Sığınma başvurusuna ilişkin karar, yazılı olarak bildiriliyor. Karar, aynı zamanda gerekçe, duruma göre hukuki yardım imkânları ve tercümeyi de içeriyor. Eğer sığınma talebi kabul edilmişse kişiye üç yıllık bir ikamet izni ve sosyal hizmetlerden yararlanma hakkı veriliyor. Üç yıl sonra ise durum yeniden inceleniyor.
Mülteci talebinde bulunma koşulları oluşmasa da bazı istisnai durumlarda kişiye "ikincil koruma statüsü" veriliyor.
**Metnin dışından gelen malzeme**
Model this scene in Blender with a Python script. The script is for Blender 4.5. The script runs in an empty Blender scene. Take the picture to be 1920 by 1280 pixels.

Örneğin kişi, kendi ülkesinde işkence, ölüm cezası veya bir iç savaş tehlikesi ile karşı karşıya ise "uluslararası koruma statüsü"nden yararlanabiliyor. Bu koruma bir yıl geçerli oluyor, daha sonra yeniden kontrol ediliyor.
Eğer sığınma talebi reddedildiyse, kişi genelde sınır dışı ediliyor. Geçen yıl Almanya'da talebi geri çevrilenlerin sayısı 10 binden fazlaydı. Ancak bu kişilerin çoğu ülkelerine gönderilemeden firar etti. Ret yanıtına idare mahkemelerinde itiraz etme imkânı da var. Bunun için de bir avukat bulmak gerekiyor.
Bazı durumlarda, sığınma talebi kabul edilmese de Almanya’da kalmaya devam etmek mümkün olabiliyor. Örneğin kişinin pasaportu bulunmuyorsa ya da iç savaş altındaki ülkesine uçuş seferleri düzenlenmiyorsa, o zaman o kişinin kalmasına "müsamaha" gösteriliyor. Ayrıca kişinin bir Alman’dan çocuğu olmuşsa o kadar kolay sınır dışı edilemiyor.
İkinci kez sığınma talebinde bulunmak da mümkün. Ancak böyle bir başvuru için hukuki koşulların değişmiş olması gerekiyor. Örneğin başvuruda bulunan kişinin ülkesindeki koşulların değişmesi ya da kişinin ülkesinde baskılara ya da soruşturmalara maruz kaldığına dair ilk başvuruda yer almayan belgelerin temin edilmesi gibi durumlarda.